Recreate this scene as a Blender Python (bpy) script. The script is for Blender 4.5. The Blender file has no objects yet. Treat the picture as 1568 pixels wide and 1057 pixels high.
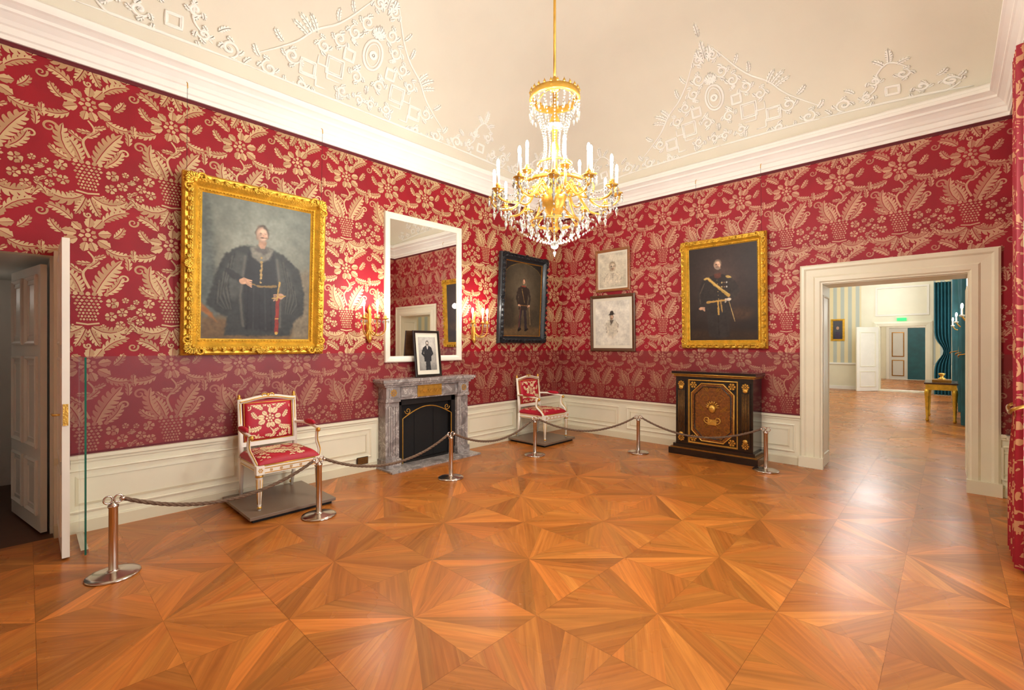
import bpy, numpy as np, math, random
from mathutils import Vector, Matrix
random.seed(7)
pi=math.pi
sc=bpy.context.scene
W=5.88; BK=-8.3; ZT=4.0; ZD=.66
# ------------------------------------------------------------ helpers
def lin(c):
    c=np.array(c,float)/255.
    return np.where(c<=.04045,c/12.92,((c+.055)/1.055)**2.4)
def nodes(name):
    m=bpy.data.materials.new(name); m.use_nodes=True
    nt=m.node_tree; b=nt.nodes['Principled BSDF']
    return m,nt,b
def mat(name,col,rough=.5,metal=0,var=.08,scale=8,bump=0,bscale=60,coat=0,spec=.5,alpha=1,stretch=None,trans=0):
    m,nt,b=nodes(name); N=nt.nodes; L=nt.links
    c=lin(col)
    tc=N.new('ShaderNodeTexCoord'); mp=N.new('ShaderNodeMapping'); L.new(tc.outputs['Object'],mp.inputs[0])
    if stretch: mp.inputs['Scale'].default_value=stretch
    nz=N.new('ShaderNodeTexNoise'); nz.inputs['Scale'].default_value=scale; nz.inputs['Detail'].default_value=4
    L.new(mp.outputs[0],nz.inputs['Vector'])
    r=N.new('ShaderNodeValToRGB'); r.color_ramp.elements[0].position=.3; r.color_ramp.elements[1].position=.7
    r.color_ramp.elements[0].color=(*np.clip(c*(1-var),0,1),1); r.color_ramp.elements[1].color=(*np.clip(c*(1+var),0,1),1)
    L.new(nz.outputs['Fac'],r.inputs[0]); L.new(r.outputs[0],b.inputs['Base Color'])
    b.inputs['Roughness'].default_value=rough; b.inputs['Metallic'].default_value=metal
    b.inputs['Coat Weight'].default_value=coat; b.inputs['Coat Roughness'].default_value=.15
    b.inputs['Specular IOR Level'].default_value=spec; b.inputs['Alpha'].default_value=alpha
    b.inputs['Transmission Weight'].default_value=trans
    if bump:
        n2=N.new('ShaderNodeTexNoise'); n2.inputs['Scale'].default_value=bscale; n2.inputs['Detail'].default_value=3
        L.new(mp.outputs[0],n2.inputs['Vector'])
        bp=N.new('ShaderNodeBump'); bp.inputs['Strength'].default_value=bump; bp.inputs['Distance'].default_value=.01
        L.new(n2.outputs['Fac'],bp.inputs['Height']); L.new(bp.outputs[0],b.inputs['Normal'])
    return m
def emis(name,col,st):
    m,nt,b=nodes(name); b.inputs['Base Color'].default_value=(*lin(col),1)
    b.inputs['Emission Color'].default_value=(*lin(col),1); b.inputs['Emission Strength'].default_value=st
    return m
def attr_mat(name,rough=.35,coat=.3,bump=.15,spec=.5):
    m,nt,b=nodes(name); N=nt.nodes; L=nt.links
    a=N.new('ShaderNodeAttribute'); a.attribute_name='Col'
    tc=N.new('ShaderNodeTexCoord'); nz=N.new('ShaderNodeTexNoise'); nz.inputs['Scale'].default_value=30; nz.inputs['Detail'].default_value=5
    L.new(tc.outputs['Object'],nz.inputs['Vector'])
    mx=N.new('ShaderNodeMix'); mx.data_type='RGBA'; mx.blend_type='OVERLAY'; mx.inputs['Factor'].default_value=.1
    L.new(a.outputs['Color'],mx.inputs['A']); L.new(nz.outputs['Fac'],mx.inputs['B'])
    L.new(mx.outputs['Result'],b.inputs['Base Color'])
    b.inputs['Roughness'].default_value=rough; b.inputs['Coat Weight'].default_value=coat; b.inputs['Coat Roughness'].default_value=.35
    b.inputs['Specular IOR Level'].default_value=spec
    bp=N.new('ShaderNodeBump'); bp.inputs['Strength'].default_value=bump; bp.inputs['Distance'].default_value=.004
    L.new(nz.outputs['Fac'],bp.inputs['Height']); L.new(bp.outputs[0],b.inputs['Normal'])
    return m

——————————

Problem details: Copy out the listing exactly as it stands, but not the pictures.

Written reply:
Recreate this scene as a Blender Python (bpy) script. The script is for Blender 4.5. The Blender file has no objects yet. Treat the picture as 1568 pixels wide and 1057 pixels high.
import bpy, numpy as np, math, random
from mathutils import Vector, Matrix
random.seed(7)
pi=math.pi
sc=bpy.context.scene
W=5.88; BK=-8.3; ZT=4.0; ZD=.66
# ------------------------------------------------------------ helpers
def lin(c):
    c=np.array(c,float)/255.
    return np.where(c<=.04045,c/12.92,((c+.055)/1.055)**2.4)
def nodes(name):
    m=bpy.data.materials.new(name); m.use_nodes=True
    nt=m.node_tree; b=nt.nodes['Principled BSDF']
    return m,nt,b
def mat(name,col,rough=.5,metal=0,var=.08,scale=8,bump=0,bscale=60,coat=0,spec=.5,alpha=1,stretch=None,trans=0):
    m,nt,b=nodes(name); N=nt.nodes; L=nt.links
    c=lin(col)
    tc=N.new('ShaderNodeTexCoord'); mp=N.new('ShaderNodeMapping'); L.new(tc.outputs['Object'],mp.inputs[0])
    if stretch: mp.inputs['Scale'].default_value=stretch
    nz=N.new('ShaderNodeTexNoise'); nz.inputs['Scale'].default_value=scale; nz.inputs['Detail'].default_value=4
    L.new(mp.outputs[0],nz.inputs['Vector'])
    r=N.new('ShaderNodeValToRGB'); r.color_ramp.elements[0].position=.3; r.color_ramp.elements[1].position=.7
    r.color_ramp.elements[0].color=(*np.clip(c*(1-var),0,1),1); r.color_ramp.elements[1].color=(*np.clip(c*(1+var),0,1),1)
    L.new(nz.outputs['Fac'],r.inputs[0]); L.new(r.outputs[0],b.inputs['Base Color'])
    b.inputs['Roughness'].default_value=rough; b.inputs['Metallic'].default_value=metal
    b.inputs['Coat Weight'].default_value=coat; b.inputs['Coat Roughness'].default_value=.15
    b.inputs['Specular IOR Level'].default_value=spec; b.inputs['Alpha'].default_value=alpha
    b.inputs['Transmission Weight'].default_value=trans
    if bump:
        n2=N.new('ShaderNodeTexNoise'); n2.inputs['Scale'].default_value=bscale; n2.inputs['Detail'].default_value=3
        L.new(mp.outputs[0],n2.inputs['Vector'])
        bp=N.new('ShaderNodeBump'); bp.inputs['Strength'].default_value=bump; bp.inputs['Distance'].default_value=.01
        L.new(n2.outputs['Fac'],bp.inputs['Height']); L.new(bp.outputs[0],b.inputs['Normal'])
    return m
def emis(name,col,st):
    m,nt,b=nodes(name); b.inputs['Base Color'].default_value=(*lin(col),1)
    b.inputs['Emission Color'].default_value=(*lin(col),1); b.inputs['Emission Strength'].default_value=st
    return m
def attr_mat(name,rough=.35,coat=.3,bump=.15,spec=.5):
    m,nt,b=nodes(name); N=nt.nodes; L=nt.links
    a=N.new('ShaderNodeAttribute'); a.attribute_name='Col'
    tc=N.new('ShaderNodeTexCoord'); nz=N.new('ShaderNodeTexNoise'); nz.inputs['Scale'].default_value=30; nz.inputs['Detail'].default_value=5
    L.new(tc.outputs['Object'],nz.inputs['Vector'])
    mx=N.new('ShaderNodeMix'); mx.data_type='RGBA'; mx.blend_type='OVERLAY'; mx.inputs['Factor'].default_value=.1
    L.new(a.outputs['Color'],mx.inputs['A']); L.new(nz.outputs['Fac'],mx.inputs['B'])
    L.new(mx.outputs['Result'],b.inputs['Base Color'])
    b.inputs['Roughness'].default_value=rough; b.inputs['Coat Weight'].default_value=coat; b.inputs['Coat Roughness'].default_value=.35
    b.inputs['Specular IOR Level'].default_value=spec
    bp=N.new('ShaderNodeBump'); bp.inputs['Strength'].default_value=bump; bp.inputs['Distance'].default_value=.004
    L.new(nz.outputs['Fac'],bp.inputs['Height']); L.new(bp.outputs[0],b.inputs['Normal'])
    return m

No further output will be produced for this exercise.